Os exemplos apresentados anteriormente são
absurdos, é claro, já que nos filmes em questão a
autoria está limitada à câmera. O filme é feito
pela câmera, e então por uma máquina de revelação,
uma copiadora etc. Uma máquina é o
autor. É possível que essa seja a conclusão final
derivada da teoria da dramaturgia do real, mas
não é o caso de estabelecer conclusões definitivas,
mas razoáveis.
A lenta invasão dos meios de comunicação de
massa transforma inevitavelmente a atenção do
espectador. A natureza da percepção muda. O
criador da cultura na próxima era, a cultura pósalfabética,
Marshall McLuhan, assinala que o
desenvolvimento da mídia de massa vai levar ao
declínio total da comunicação impressa. A visão
de McLuhan – que é mais um técnico do que um
humanista – de videotecas e aparelhos periféricos
de TV – é na verdade uma visão do mundo, onde a
palavra impressa simplesmente não será necessária.
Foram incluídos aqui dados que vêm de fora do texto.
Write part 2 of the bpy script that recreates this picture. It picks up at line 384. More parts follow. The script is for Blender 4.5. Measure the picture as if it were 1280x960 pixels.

Provavelmente McLuhan exagera – ele não
leva em conta a integração da cultura humana e
sua continuidade – a invenção da TV, da mesma
forma que a da imprensa no passado – vai revolucionar
a percepção, mas não mudará a continuidade
da cultura e sua natureza.
A arte contemporânea mais e mais freqüentemente
usa meios audiovisuais – que iniciam a
mudança na maneira de pensar. Começamos a
pensar em termos de foto, som e edição. As inclinações
profissionais dos diretores de hoje se tornarão
as inclinações da humanidade. Então essas
inclinações se tornarão regra.
Apesar disso, não acredito que as histórias em
quadrinhos substituirão os livros. Afinal, a
impressão, que com sua invenção determinou o
início da literatura, não substituiu os elementos
existentes na cultura hoje conhecida como
audiovisual, como o balé, o teatro, a música e a
dança. Apenas sua hierarquia de importância
mudará. Mas mesmo esta tese claramente óbvia
exige que tomemos decisões específicas.
A época em questão é um momento oportuno
para o documentário, que conduz a conclusões
tiradas dos elementos dramatúrgicos contidos
na realidade. E até mesmo os profissionais terão
o mesmo equipamento de um amador – como
hoje todo mundo pode comprar uma caneta dos
restos usados por Huxley – mas o filme continuará
a ser feito por artistas.
No filme postulado, o autor continuará a ser o mais
importante. Ele descobre o mundo para nós e para
si mesmo. “Assim que começa o filme, não se sabe
qual é a essência de seu assunto. É o filme, ele próprio,
que nos ajuda a penetrar no tema, a compreender
seu sentido, a ver os fios que o ligam”. (Richard
Leacock). “Estar no lugar certo na hora certa, compreender
o que deveria acontecer, o que é preciso
fotografar no instante ou como isso acontece, ser
flexível e receptivo, para fotografar o indispensável...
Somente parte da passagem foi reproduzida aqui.